The remaining $100 will be split between veterans and the Rescue Mission in Newark, which feeds the homeless. Salaach’s daughter, Nadine Gaita, 14, also received a $200 check.

“She wants to do something for children,” Salaach said. “She wants to give some to the Heifer Foundation, St. Jude’s, the Ronald McDonald House and UNICEF. I come from Kenya. The children there don’t have what they have here.”

Richard Lamb said he was contributing to the Federation of the Blind, the largest organization led by blind people in the United States, because two fellow congregants at Christ Episcopal, a married couple, are visually impared. The husband, he said, is totally blind, and the wife is 90-percent blind.

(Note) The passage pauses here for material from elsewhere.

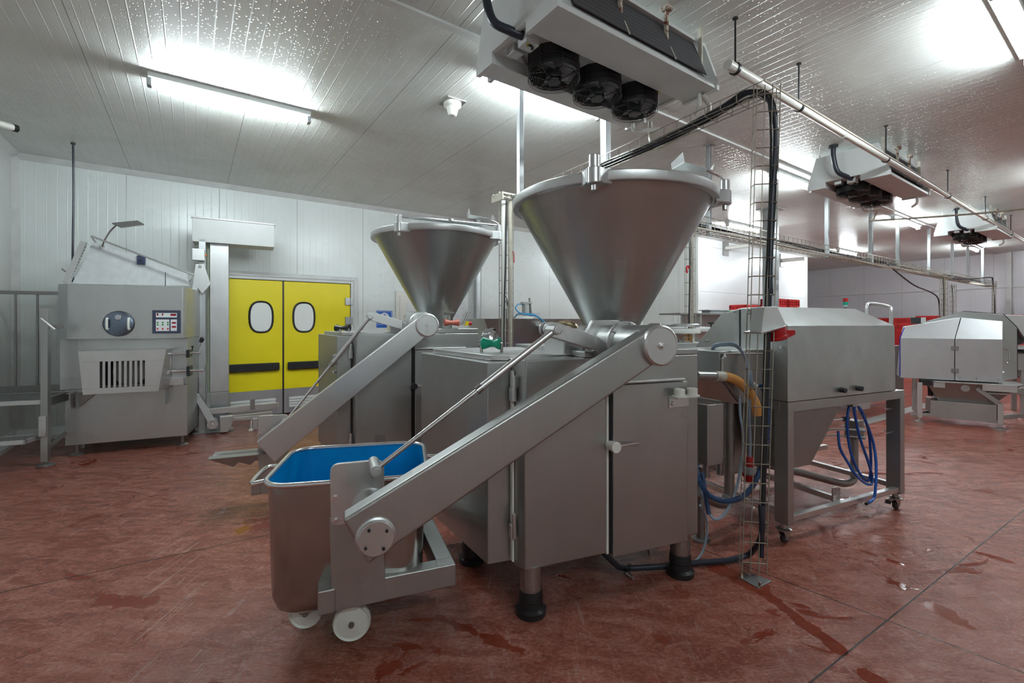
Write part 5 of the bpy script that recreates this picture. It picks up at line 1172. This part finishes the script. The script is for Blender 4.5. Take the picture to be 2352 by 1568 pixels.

“I’m very close to them,” he said. “Also I know the federation can use the money. They bend over backwards to help their people.”
Lamb said the husband teaches alternative computer keyboarding to visually impaired individuals.
“I have empathy for them,” he said.

Wilcox said that those receiving a check will gather and talk about their experiences after Mass on Feb. 23, the Sunday concluding the Epiphany season before Lent begins on Ash Wednesday, Feb. 26.

“We’ll talk in small groups and discuss how it was to extend that gift to people in need,” she said. “I think it will be a wonderful discussion.”